メタバースの導入に対する社員の理解が得られなければ、導入しても浸透しないでしょう。また、利用ルールが社員へ周知されていない場合、不正利用が横行するケースもあります。導入前に、メタバースの重要性や利用方法などの社内教育を行いましょう
5-3 適切な予算管理
企業がメタバースを導入する場合、一般的にそれなりのコストがかかります。プラットフォームの利用自体に料金が発生しなくても、必要な機器の導入コストや教育コストは発生するでしょう。また導入の初期段階では、業務フローの移行にともなう人件費の増大も考えられます。

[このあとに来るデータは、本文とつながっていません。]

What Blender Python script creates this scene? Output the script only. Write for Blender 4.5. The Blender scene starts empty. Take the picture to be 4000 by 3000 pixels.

こうしたコストが予算を圧迫し、期待ほどの費用対効果が得られないケースもあるでしょう。メタバースの導入を成果につなげるためには、適切な予算管理が必要です。必要コストの正確な見積もりや予算確保、予算に応じた機器の選定などを行いましょう。また、メタバースの導入後も費用対効果の分析が大切です。
まとめ:メタバースのプラットフォームを活用して次世代のビジネスを
メタバースとは、インターネット上で構築される仮想空間を指します。メタバースのプラットフォームは、「超越した世界(仮想空間)」にアクセスするための窓口です。
今回は以下7つのメタバースプラットフォームをご紹介しました。
- VMVerse(ブイエムバース)
- cluster(クラスター)
- Horizon Workrooms(ホライズンワークルーム)
- V-expo(ブイエキスポ)
- CYZY SPACE(サイジー・スペース)
- HIKKY(ヒッキー)
- ZIKU(ジクウ)
メタバースのユーザーは、アバター(化身)として仮想世界に入り込むことが可能です。イベント開催やリモート会議、デジタル資産の取引など、ビジネスとしての活用も注目されています。
今後、さらにメタバース技術が進歩していく中で、これまで解決できなかった課題解決や次世代のビジネスに活用することも可能になるでしょう。